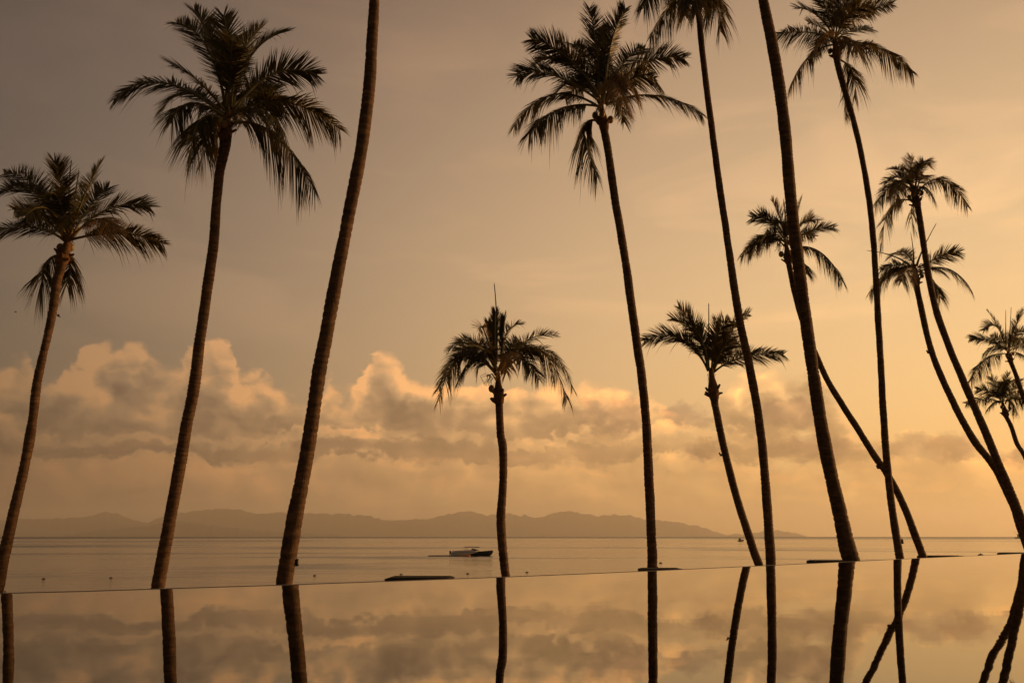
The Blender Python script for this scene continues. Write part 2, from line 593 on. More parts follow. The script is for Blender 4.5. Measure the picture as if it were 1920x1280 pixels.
def build_hills(name, ridge, dist, depth):
    xs = []
    pts = []
    for (xa, ya), (xb, yb) in zip(ridge, ridge[1:]):
        k = max(1, int((xb - xa) / 3))
        for i in range(k):
            t = i / k
            pts.append((xa + (xb - xa) * t, ya + (yb - ya) * t))
    pts.append(ridge[-1])
    rows = 13
    v, f = [], []
    for i, (px, py) in enumerate(pts):
        top = at(px, py, dist)
        base = SEA_Z - drop(top.x, dist)
        wob = 1 if 0 < i < len(pts) - 1 else 0
        hgt = max(0.0, top.z - base) + wob * dist * (0.0019 * noise.fractal(Vector((px * 0.07, dist, 0)), 0.8, 2.1, 5))
        for j in range(rows):
            s = j / (rows - 1) * 2 - 1                # -1 front foot .. 0 crest .. 1 back foot
            fall = max(0.0, 1 - abs(s)) ** 1.25
            spur = 0.30 * math.sin(math.pi * min(1, abs(s))) * noise.fractal(Vector((px * 0.018, s * 1.7, dist * 0.01)), 1.0, 2.0, 4)
            sc = 1 + s * depth / dist
            z = base - 12 + (hgt + 12) * max(0, fall + spur * fall)
            v.append((top.x * sc, dist * sc, z))
    for i in range(len(pts) - 1):
        for j in range(rows - 1):
            a = i * rows + j
            f.append((a, a + rows, a + rows + 1, a + 1))
    tag(obj(name, v, f, M_HILL, smooth=True), kind='structure')


build_sea()
build_beach()
build_pool()
build_hills('hills', RIDGE_FAR, 33000, 2200)
build_hills('hills', RIDGE_NEAR, 27000, 1500)
build_hills('hills', RIDGE_EAST, 31000, 1200)


def build_haze():
    mb = MB()
    z0, z1 = -115.0, 940.0
    mb.box((0, 0, (z0 + z1) / 2), (78000, 78000, z1 - z0))
    m = bpy.data.materials.new('evening_haze')
    m.use_nodes = True
    N = Nodes(m.node_tree)
    out = N.new('ShaderNodeOutputMaterial')
    p = N.new('ShaderNodeVolumePrincipled')
    p.inputs['Color'].default_value = (0.95, 0.95, 0.95, 1)
    p.inputs['Density'].default_value = HAZE_DENSITY
    p.inputs['Anisotropy'].default_value = 0.45
    N.t.links.new(p.outputs[0], out.inputs['Volume'])
    o = mb.build('haze', m)
    tag(o, 'thin warm evening haze over the sea and hills', 'haze', kind='stuff')


build_haze()


# ------------------------------------------------------------------ palms
def spline(pts, n):
    """Catmull-Rom through (x, y, w) picture points, n samples, with even spacing in y"""
    P = [Vector(p) for p in pts]
    out = []
    seg = len(P) - 1
    for k in range(n):
        t = k / (n - 1) * seg
        i = min(int(t), seg - 1)
        t -= i
        a, b, c, d = P[max(i - 1, 0)], P[i], P[i + 1], P[min(i + 2, seg)]
        out.append(0.5 * ((2 * b) + (c - a) * t + (2 * a - 5 * b + 4 * c - d) * t * t + (3 * b - a - 3 * c + d) * t ** 3))
    return out


def make_trunk(root, pts, dist, lean, seed, top_r=None):
    rnd = random.Random(seed)
    # picture points, top first; carry on down to the beach
    p1, p0 = pts[-1], pts[-3]
    base_w = p1[2]
    world = []
    for x, y, w in spline(pts, 10 * len(pts)):
        k = (y - pts[0][1]) / max(1, (p1[1] - pts[0][1]))
        d = dist + lean * (1 - k)
        q = at(x, y, d)
        world.append((q, w * (q - EYE).length / F / 2))
    q, r = world[-1]
    prev = world[-8][0]
    gz = beach_z(q.x, q.y) - 0.35
    dirn = (q - prev).normalized()
    steps = 10
    L = (q.z - gz)
    for i in range(1, steps + 1):
        s = i / steps
        off = dirn * (L / max(0.2, -dirn.z)) * s * 0.8
        world.append((Vector((q.x + off.x * (1 - 0.35 * s), q.y + off.y * (1 - 0.35 * s), q.z - L * s)), r * (1 + 0.9 * max(0, s - 0.35) ** 1.6)))
    # resample every few centimetres so that leaf scars are modelled as rings
    acc = [0.0]
    for a, b in zip(world, world[1:]):
        acc.append(acc[-1] + (b[0] - a[0]).length)
    total = acc[-1]
    o = root.location
    step = 0.035
    n = int(total / step)
    sides = 14
    v, f = [], []
    ring_pos = 0.0
    next_ring = 0.07
    phase = 0.0
    i = 0
    # ring table
    rings = [0.0]
    while rings[-1] < total:
        rings.append(rings[-1] + rnd.uniform(0.075, 0.15))
    ri = 0
    for k in range(n + 1):
        s = total * k / n
        while i < len(acc) - 2 and acc[i + 1] < s:
            i += 1
        t = (s - acc[i]) / max(1e-6, acc[i + 1] - acc[i])
        c = world[i][0].lerp(world[i + 1][0], t)
        r = world[i][1] + (world[i + 1][1] - world[i][1]) * t
        tan = (world[min(i + 2, len(world) - 1)][0] - world[max(i - 1, 0)][0]).normalized()
        while rings[ri + 1] < s:
            ri += 1
        ph = (s - rings[ri]) / (rings[ri + 1] - rings[ri])
        bulge = 0.055 * (1 - ph) - 0.085 * max(0, 1 - abs(ph - 0.96) / 0.10)
        a = tan.cross(Vector((0, 1, 0)))
        a.normalize()
        b = tan.cross(a)
        for j in range(sides):
            th = 2 * math.pi * j / sides
            dirv = a * math.cos(th) + b * math.sin(th)
            wob = 1 + bulge + 0.10 * noise.noise(Vector((c.x * 1.3 + dirv.x * 0.8, c.y + dirv.y * 0.8, c.z * 1.6 + seed))) + 0.03 * noise.noise(Vector((dirv.x * 3 + seed, dirv.y * 3, s * 9)))
            v.append(c + dirv * (r * wob) - o)
    for k in range(n):
        for j in range(sides):
            q0 = k * sides
            f.append((q0 + j, q0 + sides + j, q0 + sides + (j + 1) % sides, q0 + (j + 1) % sides))
    f.append(tuple(range(sides)))
    return obj('trunk', v, f, M_TRUNK, root, smooth=True)


def bez(a, b, c, t):
    return a * ((1 - t) ** 2) + b * (2 * t * (1 - t)) + c * (t * t)


def make_frond(root, P0, Pm, P1, R, rnd, roll=None, style='', name='frond'):
    """a feather leaf: bent midrib with two rows of drooping leaflets; R = length of a full frond in metres"""
    o = root.location
    C = Pm * 2 - (P0 + P1) * 0.5
    length = sum((bez(P0, C, P1, (i + 1) / 12) - bez(P0, C, P1, i / 12)).length for i in range(12))
    rise = (P1.z - P0.z) / max(0.3, (P1 - P0).length)
    dry = 'dry' in style
    thin = 'thin' in style
    spear = 'spear' in style
    furled = 'furled' in style
    # older fronds hang: leaflets droop, younger stand in a V
    drp = max(0.08, min(0.85, 0.24 - (0.42 if rise > 0 else 0.85) * rise)) * rnd.uniform(0.8, 1.2)
    lift = math.radians(18 * rise + rnd.uniform(-6, 8))
    if roll is None:
        sideways = abs((P1 - P0).x) / max(0.2, (P1 - P0).length)
        roll = rnd.choice((-1, 1)) * (rnd.uniform(0.2, 0.5) + 0.85 * sideways * max(0.5, min(1, 0.8 + rise)))
    lmax = R * (0.275 if not thin else 0.2) * rnd.uniform(0.92, 1.08)
    if spear:
        lmax = R * 0.10
    if furled:
        lmax = R * 0.22
    w0 = R * 0.0052
    n = int(max(50, 124 * min(1.1, length / R + 0.12)))
    if thin:
        n = int(n * 0.55)
    v, f = [], []
    out_h = Vector(((P1 - P0).x, (P1 - P0).y, 0))
    if out_h.length < 0.05:
        out_h = Vector((rnd.uniform(-1, 1), rnd.uniform(-1, 1), 0))
    out_h.normalize()
    clump = rnd.uniform(0, 10)
    t0 = 0.16 if not spear else 0.05
    for side in (-1, 1):
        for i in range(n):
            t = t0 + (1 - t0) * (i + rnd.uniform(-0.3, 0.3)) / (n - 1)
            t = min(max(t, 0.0), 1.0)
            if rnd.random() < (0.06 if not thin else 0.25):
                continue
            p = bez(P0, C, P1, t)
            T = ((C - P0) * (2 * (1 - t)) + (P1 - C) * (2 * t))
            T.normalize()
            upv = Vector((0, 0, 1)) - out_h * 0.35
            Nn = upv - T * upv.dot(T)
            if Nn.length < 1e-3:
                Nn = -out_h
            Nn.normalize()
            S = T.cross(Nn)
            rl = roll * (0.55 + 0.45 * t)
            S2 = S * math.cos(rl) + Nn * math.sin(rl)
            N2 = Nn * math.cos(rl) - S * math.sin(rl)
            prof = (0.55 + 0.45 * math.sin(min(1, (t - t0) / 0.42) * math.pi / 2)) if t < 0.55 else (1 - 0.55 * ((t - 0.55) / 0.45) ** 1.8)
            L = lmax * prof * rnd.uniform(0.82, 1.1)
            al = math.radians(66 - 32 * t + rnd.uniform(-7, 7) + 9 * math.sin(t * 23 + clump + side))
            if spear:
                al = math.radians(4 + rnd.uniform(-3, 3))
            if furled:
                al = math.radians(17 + rnd.uniform(-7, 9))
            li = lift + math.radians(rnd.uniform(-9, 9))
            d = T * math.cos(al) + (S2 * (side * math.cos(li)) + N2 * math.sin(li)) * math.sin(al)
            g = drp * rnd.uniform(0.7, 1.35) * (1.0 + 0.35 * math.sin(t * 17 + clump * 2 + side))
            if spear:
                g *= 0.15
            if rnd.random() < 0.04:
                g += 0.6                              # broken leaflets hang straight down
            wd = T - d * T.dot(d)
            if wd.length < 0.15:
                wd = N2 - d * N2.dot(d)
            wd.normalize()
            wd = (wd + N2 * rnd.uniform(-0.5, 0.5)).normalized()
            w = w0 * rnd.uniform(0.8, 1.15) * (0.7 + 0.3 * prof) * (1.2 if spear else 1.0)
            base = len(v)
            for s, ws in ((0.0, 0.6), (0.30, 1.0), (0.68, 0.58), (1.0, 0.0)):
                q = p + d * (L * s) + Vector((0, 0, -1)) * (g * L * s * s) - o
                if ws:
                    v.append(q + wd * (w * ws))
                    v.append(q - wd * (w * ws))
                else:
                    v.append(q)
            f += [(base, base + 1, base + 3, base + 2), (base + 2, base + 3, base + 5, base + 4), (base + 4, base + 5, base + 6)]
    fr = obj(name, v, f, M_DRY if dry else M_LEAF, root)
    mb = MB()
    pts, rad = [], []
    for i in range(13):
        t = i / 12
        pts.append(bez(P0, C, P1, t) - o)
        rad.append(R * (0.0135 * (1 - t) ** 1.3 + 0.0022) * (1.5 if spear else 1.0))
    mb.tube(pts, rad, 5)
    mb.build('midrib', M_DRY if dry else M_RIB, fr, smooth=True)
    return fr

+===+

* [INSTRUCTIONS FOR THE TASK] Extract every line from the one with "fr = obj(name, v, f, M_DRY" down to the final line above, both included, exactly as written.

* [RIGHT ANSWER]
    fr = obj(name, v, f, M_DRY if dry else M_LEAF, root)
    mb = MB()
    pts, rad = [], []
    for i in range(13):
        t = i / 12
        pts.append(bez(P0, C, P1, t) - o)
        rad.append(R * (0.0135 * (1 - t) ** 1.3 + 0.0022) * (1.5 if spear else 1.0))
    mb.tube(pts, rad, 5)
    mb.build('midrib', M_DRY if dry else M_RIB, fr, smooth=True)
    return fr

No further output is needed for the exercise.